Heik, dinamai demikian karena ia tak bisa mengeong selayaknya kucing.
Saat bersuara ia hanya mengeluarkan suara serak di kerongkongan berbunyi
‘heiik’. Tapii, Heik ganteng mengingatkan aku pada Joni. Hanya saja
Heik berambut pendek dengan warna putih abu-abu.
Sementara si Ibuk hanya datang ke rumah pasti pada saat perutnya buncit.
Entah sudah yang keberapa? Aduhh, pantesan dipanggil Ibuk, beranak
terus siih :-D
Pernah
saat mengajari anak-anak mengaji di masjid terdengar suara bayi-bayi
kucing, berasal dari samping masjid. Kutengok ada lima ekor
kucing-kucing mungil berwarna kuning merangkak kesana-kemari, tak jauh
dari mereka ada sebuah kardus mie.Pasti orang kurang kerjaan tuh hehe..
Hahh.. aku hanya bisa menarik nafas,’maaf ya sobat-sobat kecil aku tak
bisa membawa kalian’ hatiku bicara.
Dan mungkin salah satu dari mereka
mendengar kata hatiku, karena esok pagi aku mendengar suara bayi kucing
di samping garasi.
Jarak rumah dan masjid hanya terpisah dua rumah, yah kira-kira tigapuluh
meter anak kucing itu berjalan dengan penglihatan masih samar, karena
benar-benar bayi kucing. Jalannya masih terhuyung, teganya orang yang
membuang mereka.
Tak henti mengeong kuambil dia dalam genggaman, aman suami sedang
‘ngantor’.
Kubuatkan susu secawan kecil, dijilatinya dengan lahap meski
hidungnya sesekali tersuruk. Mungkin karena hilang hausnya ia pun diam
dan tertidur. Kutinggal ke dapur untuk bekerja.
Tak berselang lama ia mengeong dan berjalan-jalan terhuyung,
“Awas
jatuh,ada tangga!” teriakku melihatnya mendekati sebuah undakan dari
garasi menuju dapur. Ishh, sudah sinting nih orang. Mungkin itu yang
akan dikatakan suamiku jika mendengarnya, haha..

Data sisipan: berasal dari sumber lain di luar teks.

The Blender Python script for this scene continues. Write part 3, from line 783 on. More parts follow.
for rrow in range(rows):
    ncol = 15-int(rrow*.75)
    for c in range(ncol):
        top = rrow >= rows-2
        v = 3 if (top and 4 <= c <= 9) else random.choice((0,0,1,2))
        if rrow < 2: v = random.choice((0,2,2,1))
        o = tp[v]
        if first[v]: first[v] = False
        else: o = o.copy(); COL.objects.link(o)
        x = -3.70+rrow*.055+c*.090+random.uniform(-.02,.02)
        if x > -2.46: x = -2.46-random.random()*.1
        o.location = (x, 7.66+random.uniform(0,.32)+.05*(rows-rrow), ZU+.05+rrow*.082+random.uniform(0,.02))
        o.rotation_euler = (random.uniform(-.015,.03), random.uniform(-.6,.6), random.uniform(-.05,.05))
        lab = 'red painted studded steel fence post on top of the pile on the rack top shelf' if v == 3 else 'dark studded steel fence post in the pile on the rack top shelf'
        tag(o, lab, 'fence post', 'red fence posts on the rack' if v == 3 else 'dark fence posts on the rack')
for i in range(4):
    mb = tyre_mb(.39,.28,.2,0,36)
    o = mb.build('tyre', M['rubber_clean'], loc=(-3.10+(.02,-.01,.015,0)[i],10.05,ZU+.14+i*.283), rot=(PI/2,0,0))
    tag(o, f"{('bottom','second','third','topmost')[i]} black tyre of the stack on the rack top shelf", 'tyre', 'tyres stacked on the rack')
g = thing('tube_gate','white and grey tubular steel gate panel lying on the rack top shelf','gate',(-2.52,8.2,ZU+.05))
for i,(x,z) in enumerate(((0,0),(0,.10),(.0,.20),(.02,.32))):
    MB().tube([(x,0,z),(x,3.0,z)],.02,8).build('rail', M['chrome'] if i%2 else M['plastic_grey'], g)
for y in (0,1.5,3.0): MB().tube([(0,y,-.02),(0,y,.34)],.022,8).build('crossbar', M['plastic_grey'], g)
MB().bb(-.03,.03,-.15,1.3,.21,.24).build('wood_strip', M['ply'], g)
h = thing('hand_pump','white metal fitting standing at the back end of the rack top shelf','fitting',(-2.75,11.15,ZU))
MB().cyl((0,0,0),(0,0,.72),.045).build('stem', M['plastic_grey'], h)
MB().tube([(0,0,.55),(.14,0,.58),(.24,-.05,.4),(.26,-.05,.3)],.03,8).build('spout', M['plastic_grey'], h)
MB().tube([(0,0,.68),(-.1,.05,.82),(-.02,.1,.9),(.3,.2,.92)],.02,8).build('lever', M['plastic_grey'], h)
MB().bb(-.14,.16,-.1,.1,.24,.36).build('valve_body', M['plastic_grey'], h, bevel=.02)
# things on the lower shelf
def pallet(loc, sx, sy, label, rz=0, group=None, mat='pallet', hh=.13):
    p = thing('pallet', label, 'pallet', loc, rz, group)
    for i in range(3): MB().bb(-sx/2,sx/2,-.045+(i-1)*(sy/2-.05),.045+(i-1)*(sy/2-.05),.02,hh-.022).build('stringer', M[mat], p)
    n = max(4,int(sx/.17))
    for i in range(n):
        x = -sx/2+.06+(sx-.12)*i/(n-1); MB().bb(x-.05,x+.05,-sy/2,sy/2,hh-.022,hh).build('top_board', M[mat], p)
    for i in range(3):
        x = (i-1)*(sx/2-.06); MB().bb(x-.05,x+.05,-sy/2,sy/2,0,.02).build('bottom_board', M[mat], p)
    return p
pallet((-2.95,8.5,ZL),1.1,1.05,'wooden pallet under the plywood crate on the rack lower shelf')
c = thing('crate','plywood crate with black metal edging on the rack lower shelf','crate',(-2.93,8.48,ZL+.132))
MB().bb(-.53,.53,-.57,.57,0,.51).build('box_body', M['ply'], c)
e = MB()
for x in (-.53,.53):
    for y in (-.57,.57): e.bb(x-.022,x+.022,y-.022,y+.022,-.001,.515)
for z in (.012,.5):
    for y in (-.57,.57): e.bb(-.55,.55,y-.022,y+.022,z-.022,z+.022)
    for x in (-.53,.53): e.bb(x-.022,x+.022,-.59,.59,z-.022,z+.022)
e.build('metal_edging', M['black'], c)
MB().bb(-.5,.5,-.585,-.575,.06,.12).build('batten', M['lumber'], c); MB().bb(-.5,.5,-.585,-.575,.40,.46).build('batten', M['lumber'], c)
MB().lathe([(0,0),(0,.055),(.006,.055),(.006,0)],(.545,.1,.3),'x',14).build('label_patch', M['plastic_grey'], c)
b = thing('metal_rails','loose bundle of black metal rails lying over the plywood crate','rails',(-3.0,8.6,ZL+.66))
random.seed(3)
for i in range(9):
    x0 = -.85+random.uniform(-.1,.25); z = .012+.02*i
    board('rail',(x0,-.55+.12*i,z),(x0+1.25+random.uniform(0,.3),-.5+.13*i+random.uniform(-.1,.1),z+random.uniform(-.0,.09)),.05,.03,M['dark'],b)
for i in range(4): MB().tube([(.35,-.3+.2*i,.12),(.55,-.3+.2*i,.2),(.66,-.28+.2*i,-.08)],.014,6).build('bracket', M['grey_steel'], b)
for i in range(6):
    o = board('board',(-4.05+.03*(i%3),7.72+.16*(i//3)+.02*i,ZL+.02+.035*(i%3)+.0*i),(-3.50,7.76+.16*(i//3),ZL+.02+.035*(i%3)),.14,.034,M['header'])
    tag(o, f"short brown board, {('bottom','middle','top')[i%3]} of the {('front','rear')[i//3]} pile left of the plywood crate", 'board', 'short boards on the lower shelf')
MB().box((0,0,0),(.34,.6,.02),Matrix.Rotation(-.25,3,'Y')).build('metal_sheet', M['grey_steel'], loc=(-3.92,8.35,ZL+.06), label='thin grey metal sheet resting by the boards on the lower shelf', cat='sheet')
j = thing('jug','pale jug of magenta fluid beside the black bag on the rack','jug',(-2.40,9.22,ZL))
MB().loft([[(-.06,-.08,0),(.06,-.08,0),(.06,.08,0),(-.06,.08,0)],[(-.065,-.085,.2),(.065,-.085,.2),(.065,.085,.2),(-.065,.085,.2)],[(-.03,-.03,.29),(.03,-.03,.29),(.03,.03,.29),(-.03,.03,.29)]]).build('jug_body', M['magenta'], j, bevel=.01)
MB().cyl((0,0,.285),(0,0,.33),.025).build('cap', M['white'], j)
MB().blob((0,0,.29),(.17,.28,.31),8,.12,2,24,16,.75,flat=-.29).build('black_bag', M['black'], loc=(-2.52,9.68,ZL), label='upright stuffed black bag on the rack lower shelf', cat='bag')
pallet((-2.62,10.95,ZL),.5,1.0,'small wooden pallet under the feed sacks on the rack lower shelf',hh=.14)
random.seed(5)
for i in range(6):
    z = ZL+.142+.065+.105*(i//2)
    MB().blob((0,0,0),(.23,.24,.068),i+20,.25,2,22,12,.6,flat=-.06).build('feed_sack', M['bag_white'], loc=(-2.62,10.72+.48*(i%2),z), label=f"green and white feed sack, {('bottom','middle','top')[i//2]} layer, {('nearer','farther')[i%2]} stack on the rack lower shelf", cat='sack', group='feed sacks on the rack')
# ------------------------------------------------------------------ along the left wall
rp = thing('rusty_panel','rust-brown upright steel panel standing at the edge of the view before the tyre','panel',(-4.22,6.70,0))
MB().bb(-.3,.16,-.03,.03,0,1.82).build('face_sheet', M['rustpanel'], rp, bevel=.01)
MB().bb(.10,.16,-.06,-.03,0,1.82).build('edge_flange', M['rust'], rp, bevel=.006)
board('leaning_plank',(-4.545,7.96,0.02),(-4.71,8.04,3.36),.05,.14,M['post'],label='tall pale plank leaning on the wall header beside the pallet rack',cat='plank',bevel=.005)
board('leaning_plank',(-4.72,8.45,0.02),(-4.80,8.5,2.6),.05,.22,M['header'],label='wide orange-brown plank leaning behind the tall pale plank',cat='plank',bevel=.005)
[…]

Aku berlari menghampirinya, kuelus ia terdiam seolah menikmati dan
menemukan kasih sayang. Hm, gimana nih… kerjaan belum beres, masa’ iya
aku harus ngelus-ngelus dan mendekapmu. Aha! Kumasukkan ia ke dalam saku
celemek, berhasil ia melingkar tenang. Kesana-kemari tanpa merasa
terganggu ia tidur dalam saku, sesekali menggeliat.
“Assalamu’alaikum… Mbak, nih nganter anak-anak.” Seorang tetangga jauh
datang bersama anakku dan dua anaknya.
“Wa’alaikum salam. Masuk, lagi nyuci piring nih.” Aku mengeraskan suara
supaya terdengar ke luar.
“Belum beres?”
“Tuh lihat sendiri, hehehe” tiba-tiba saku celemekku bergerak.
“Apa itu, mbak?” temanku melongok ke dalam saku,
“AAW!” kotan jeritannya
mengundang kehadiran anak-anak.
“Ada apa, Mama?” anaknya yang besar memandang mamanya yang bergidik
menunjuk saku celemek.
“Lihat, lihat…” yang lain melongok,
“Ada adik bayi kucing!!” suara anakku membuat aku dan temanku tertawa
bersama.
“Hiyy, geli aku mbak.”
Yahh, sometimes kita harus merelakan yang memang sudah bukan milik kita.
Si ‘adik bayi’ pergi setelah hampir seminggu di rumah kami. Aku
menemukannya ‘tidur’ di luar garasi. Mungkin semalam dia keluar dan
tidak bisa masuk lagi, sehingga kedinginan.
Dan kecintaanku pada kucing masih sangat besar meski tak bisa memiliki
mereka. Cinta, haruskah memiliki?
(Sadang, 24 Mei 201. Tulisan lama, sebelum tahu banyak tentang mereka, hanya modal SSC ; rasa Suka, sayang, cinta. Alhamdulillaah, sekarang suami pun tak keberatan kami di rumah ngurus mpus.)